Friday, 23 November 2007

Transferal of Old Testament Temple Theology to the Church

One of the major components of OT religion is the Temple. It is an essential element of Jewishness. It factors also into the millennial schemes of some. While Dispensationalists would reject the notion of future sacrifices, a Restored Temple is a future expectation for them.

In contrast, the biblical writers viewed that there was an essential transferal of OT theology from national Israel to the Church. This was not so much a matter of making the Church equivalent to Israel, but rather that the Church was included into Israel by virtue of Christ's position as heir of the OT promises. As such, the Church is the true remnant of Israel, being akin to the stones being raised up as children for Abraham on the basis that they, like Abraham, believed in God.

One example of the transferal of OT theology to the church is Temple theology.

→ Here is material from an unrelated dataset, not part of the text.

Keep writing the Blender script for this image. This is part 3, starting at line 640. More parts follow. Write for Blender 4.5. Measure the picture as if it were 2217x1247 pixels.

The essential element of Temple theology is that the Temple was the locus of God's presence. Without this element, Temple theology would be nil. The motif is so strong and obvious, I won't detail it in this overview, although I wrote about 150 pages on it in my Master's thesis.

Matthew takes this motif and transfers it to the church. In his view, the Temple was no longer the locus of God's presence. Like Ezek 8-11, Matthew represents Jesus Immanuel as abandoning the Temple at the conclusion of Matt 23 and Matt 24:1. Rather than God's presence residing at the Temple, it has moved to reside in God's people, Jesus' disciples.

This portion of Matthean theology is perceptible in his Immanuel inclusio. Jesus himself is Immanuel, God-with-us (Matt 1:21). And he is with us always, even to the consummation of the age (Matt 28:20. Moreover, the theme is reinforced at significant points in Matthew, for where two or three are gathered in Jesus' name, Immanuel is present with them.

The fact that God's presence is removed from the Temple, makes the Temple a haunt for every kind of foul spirit and abomination; the swept house is made seven times worse. It is left to them desolate. It deserves to be torn down, without a stone being left atop the other. No longer is it a house of prayer, as the house of prayer now belongs to the disciples of Jesus who gather in his name, and among whom Immanuel is present as they ask anything in his name.

In every conceivable way, Matthew takes every aspect of Temple theology and transfers it to the church. Much more could be said.

But the one point I'm arguing is that the Church receives all the OT promises. Temple theology is but one example of an OT theme or promise being transferred to the Church. This was an interpretive matrix of the earliest Christians. By virtue of their faith in Jesus—the Supreme Jew—they were all made joint-heirs with Jesus, regardless of race.